→ WHAT THE TASK REQUIRES
Retype the whole listing verbatim and keep the pictures out of it.

→ AVAILABLE DATA
----

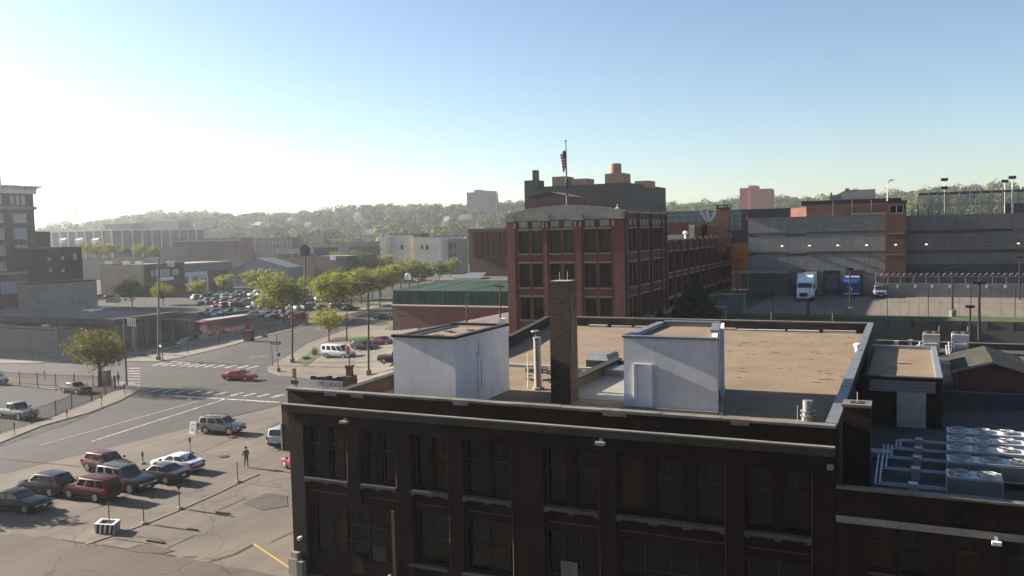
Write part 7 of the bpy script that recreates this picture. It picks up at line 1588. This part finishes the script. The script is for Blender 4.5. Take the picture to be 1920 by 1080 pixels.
# people: skeleton grown into one continuous skin, clothes coloured by region
def person(loc, rz, label, h=1.76, pose=0, top='tan_vest', legs='denim', hat='dark_sleeve', hair='bark', skirt=False):
    k = h / 1.76; V = {}; E = []
    def v(n, x, y, z, r): V[n] = ((x * k, y * k, z * k), r * k)
    def e(*ns): E.extend(zip(ns[:-1], ns[1:]))
    v('pel', 0, 0, .95, .145); v('wst', 0, .01, 1.1, .135); v('chs', .0, .0, 1.32, .165); v('nek', .01, 0, 1.48, .06); v('hd0', .03, 0, 1.57, .085); v('hd1', .035, 0, 1.67, .098); v('hd2', .03, 0, 1.74, .07)
    e('pel', 'wst', 'chs', 'nek', 'hd0', 'hd1', 'hd2')
    for s, n in ((1, 'l'), (-1, 'r')):
        f = .1 * s if pose else .03 * s
        v('hip' + n, 0, .1 * s, .88, .1); v('kne' + n, .02 + f * .5, .11 * s, .49, .068); v('ank' + n, f, .12 * s, .09, .048); v('toe' + n, .18 + f, .13 * s, .04, .04)
        e('pel', 'hip' + n, 'kne' + n, 'ank' + n, 'toe' + n)
        v('sho' + n, 0, .2 * s, 1.4, .075); v('elb' + n, -.05, .27 * s, 1.12, .05)
        v('wri' + n, (.2 if not pose else .05), (.12 if not pose else .27) * s, 1.0 if not pose else .86, .036); v('han' + n, (.27 if not pose else .08), (.08 if not pose else .27) * s, .98 if not pose else .77, .034)
        e('chs', 'sho' + n, 'elb' + n, 'wri' + n, 'han' + n)
        hx, hy, hz = V['han' + n][0]; hx, hy, hz = hx / k, hy / k, hz / k; dx, dz = (.05, -.02) if not pose else (.015, -.06)
        for q in range(4): v('f%d%s' % (q, n), hx + dx + (0 if pose else .0), hy + (q - 1.5) * .02, hz + dz + (.0 if not pose else .003 * q), .009); e('han' + n, 'f%d%s' % (q, n))
        v('th' + n, hx + .03, hy - s * .035, hz + .0, .01); e('han' + n, 'th' + n)
    ids = {n: i for i, n in enumerate(V)}
    me = bpy.data.meshes.new('person'); me.from_pydata([V[n][0] for n in V], [(ids[a], ids[b_]) for a, b_ in E], [])
    tmp = bpy.data.objects.new('tmp_person', me); COL.objects.link(tmp)
    sk = tmp.modifiers.new('s', 'SKIN'); sb_ = tmp.modifiers.new('u', 'SUBSURF'); sb_.levels = sb_.render_levels = 1
    for i, n in enumerate(V): d = me.skin_vertices[0].data[i]; d.radius = (V[n][1], V[n][1]); d.use_root = (n == 'pel')
    bpy.context.view_layer.update()
    m2 = bpy.data.meshes.new_from_object(tmp.evaluated_get(bpy.context.evaluated_depsgraph_get())); bpy.data.objects.remove(tmp)
    m2.materials.clear()
    for q in (legs, top, 'skin', 'dark_sleeve', 'trim_black'): m2.materials.append(MATS[q])
    for pl in m2.polygons:
        c = pl.center / k; arm = abs(c.y) > .215 and c.z > .7 or (c.z < 1.06 and c.x > .13 and c.z > .7)
        hand = (c.z < .84 and c.z > .6 and abs(c.y) > .21) if pose else (c.x > .2 and .8 < c.z < 1.1)
        pl.material_index = 2 if (c.z > 1.5 or hand) else 4 if c.z < .085 else (1 if pose else 3) if arm else 1 if c.z > .93 or (skirt and c.z > .55) else 0; pl.use_smooth = True
    m2.name = 'person'; o = link('person', m2); o.location = loc; o.rotation_euler = (0, 0, rz); tag(o, label, 'person')
    def sub(nm, b, mt): c = b.build(nm, mt, None, True); c.parent = o
    if hat: sub('cap', MB().lathe([(.112 * k, 1.68 * k), (.115 * k, 1.72 * k), (.09 * k, 1.79 * k), (.03 * k, 1.815 * k)], (.035 * k, 0, 0), 14).box(.1 * k, .22 * k, -.07 * k, .07 * k, 1.685 * k, 1.7 * k), hat)
    else: sub('hair', MB().lathe([(.1 * k, 1.6 * k), (.118 * k, 1.68 * k), (.1 * k, 1.77 * k), (.03 * k, 1.8 * k)], (.015 * k, 0, 0), 14), hair)
    sub('eyes', MB().box(.128 * k, .137 * k, -.045 * k, -.02 * k, 1.655 * k, 1.668 * k).box(.128 * k, .137 * k, .02 * k, .045 * k, 1.655 * k, 1.668 * k), 'trim_black')
    sub('nose', MB().prism([(.125 * k, -.014 * k), (.157 * k, 0), (.125 * k, .014 * k)], 1.605 * k, 1.645 * k), 'skin')
    sub('ears', MB().box(.01 * k, .04 * k, -.112 * k, -.095 * k, 1.62 * k, 1.67 * k).box(.01 * k, .04 * k, .095 * k, .112 * k, 1.62 * k, 1.67 * k), 'skin')
    sub('mouth', MB().box(.12 * k, .127 * k, -.022 * k, .022 * k, 1.575 * k, 1.582 * k), 'tail_lamp')
    return o
p = hit(462, 877); person((p.x, p.y, .04), R(-25), 'standing person in a dark cap, tan vest and jeans looking down beside the parking bays', 1.78)
p = hit(222, 723); person((p.x, p.y, .13), R(95), 'person seen from behind in a long teal top at the street corner', 1.72, 1, 'teal_cloth', 'dark_sleeve', None, 'bark', True)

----

→ WRITTEN REPLY
Write part 7 of the bpy script that recreates this picture. It picks up at line 1588. This part finishes the script. The script is for Blender 4.5. Take the picture to be 1920 by 1080 pixels.
# people: skeleton grown into one continuous skin, clothes coloured by region
def person(loc, rz, label, h=1.76, pose=0, top='tan_vest', legs='denim', hat='dark_sleeve', hair='bark', skirt=False):
    k = h / 1.76; V = {}; E = []
    def v(n, x, y, z, r): V[n] = ((x * k, y * k, z * k), r * k)
    def e(*ns): E.extend(zip(ns[:-1], ns[1:]))
    v('pel', 0, 0, .95, .145); v('wst', 0, .01, 1.1, .135); v('chs', .0, .0, 1.32, .165); v('nek', .01, 0, 1.48, .06); v('hd0', .03, 0, 1.57, .085); v('hd1', .035, 0, 1.67, .098); v('hd2', .03, 0, 1.74, .07)
    e('pel', 'wst', 'chs', 'nek', 'hd0', 'hd1', 'hd2')
    for s, n in ((1, 'l'), (-1, 'r')):
        f = .1 * s if pose else .03 * s
        v('hip' + n, 0, .1 * s, .88, .1); v('kne' + n, .02 + f * .5, .11 * s, .49, .068); v('ank' + n, f, .12 * s, .09, .048); v('toe' + n, .18 + f, .13 * s, .04, .04)
        e('pel', 'hip' + n, 'kne' + n, 'ank' + n, 'toe' + n)
        v('sho' + n, 0, .2 * s, 1.4, .075); v('elb' + n, -.05, .27 * s, 1.12, .05)
        v('wri' + n, (.2 if not pose else .05), (.12 if not pose else .27) * s, 1.0 if not pose else .86, .036); v('han' + n, (.27 if not pose else .08), (.08 if not pose else .27) * s, .98 if not pose else .77, .034)
        e('chs', 'sho' + n, 'elb' + n, 'wri' + n, 'han' + n)
        hx, hy, hz = V['han' + n][0]; hx, hy, hz = hx / k, hy / k, hz / k; dx, dz = (.05, -.02) if not pose else (.015, -.06)
        for q in range(4): v('f%d%s' % (q, n), hx + dx + (0 if pose else .0), hy + (q - 1.5) * .02, hz + dz + (.0 if not pose else .003 * q), .009); e('han' + n, 'f%d%s' % (q, n))
        v('th' + n, hx + .03, hy - s * .035, hz + .0, .01); e('han' + n, 'th' + n)
    ids = {n: i for i, n in enumerate(V)}
    me = bpy.data.meshes.new('person'); me.from_pydata([V[n][0] for n in V], [(ids[a], ids[b_]) for a, b_ in E], [])
    tmp = bpy.data.objects.new('tmp_person', me); COL.objects.link(tmp)
    sk = tmp.modifiers.new('s', 'SKIN'); sb_ = tmp.modifiers.new('u', 'SUBSURF'); sb_.levels = sb_.render_levels = 1
    for i, n in enumerate(V): d = me.skin_vertices[0].data[i]; d.radius = (V[n][1], V[n][1]); d.use_root = (n == 'pel')
    bpy.context.view_layer.update()
    m2 = bpy.data.meshes.new_from_object(tmp.evaluated_get(bpy.context.evaluated_depsgraph_get())); bpy.data.objects.remove(tmp)
    m2.materials.clear()
    for q in (legs, top, 'skin', 'dark_sleeve', 'trim_black'): m2.materials.append(MATS[q])
    for pl in m2.polygons:
        c = pl.center / k; arm = abs(c.y) > .215 and c.z > .7 or (c.z < 1.06 and c.x > .13 and c.z > .7)
        hand = (c.z < .84 and c.z > .6 and abs(c.y) > .21) if pose else (c.x > .2 and .8 < c.z < 1.1)
        pl.material_index = 2 if (c.z > 1.5 or hand) else 4 if c.z < .085 else (1 if pose else 3) if arm else 1 if c.z > .93 or (skirt and c.z > .55) else 0; pl.use_smooth = True
    m2.name = 'person'; o = link('person', m2); o.location = loc; o.rotation_euler = (0, 0, rz); tag(o, label, 'person')
    def sub(nm, b, mt): c = b.build(nm, mt, None, True); c.parent = o
    if hat: sub('cap', MB().lathe([(.112 * k, 1.68 * k), (.115 * k, 1.72 * k), (.09 * k, 1.79 * k), (.03 * k, 1.815 * k)], (.035 * k, 0, 0), 14).box(.1 * k, .22 * k, -.07 * k, .07 * k, 1.685 * k, 1.7 * k), hat)
    else: sub('hair', MB().lathe([(.1 * k, 1.6 * k), (.118 * k, 1.68 * k), (.1 * k, 1.77 * k), (.03 * k, 1.8 * k)], (.015 * k, 0, 0), 14), hair)
    sub('eyes', MB().box(.128 * k, .137 * k, -.045 * k, -.02 * k, 1.655 * k, 1.668 * k).box(.128 * k, .137 * k, .02 * k, .045 * k, 1.655 * k, 1.668 * k), 'trim_black')
    sub('nose', MB().prism([(.125 * k, -.014 * k), (.157 * k, 0), (.125 * k, .014 * k)], 1.605 * k, 1.645 * k), 'skin')
    sub('ears', MB().box(.01 * k, .04 * k, -.112 * k, -.095 * k, 1.62 * k, 1.67 * k).box(.01 * k, .04 * k, .095 * k, .112 * k, 1.62 * k, 1.67 * k), 'skin')
    sub('mouth', MB().box(.12 * k, .127 * k, -.022 * k, .022 * k, 1.575 * k, 1.582 * k), 'tail_lamp')
    return o
p = hit(462, 877); person((p.x, p.y, .04), R(-25), 'standing person in a dark cap, tan vest and jeans looking down beside the parking bays', 1.78)
p = hit(222, 723); person((p.x, p.y, .13), R(95), 'person seen from behind in a long teal top at the street corner', 1.72, 1, 'teal_cloth', 'dark_sleeve', None, 'bark', True)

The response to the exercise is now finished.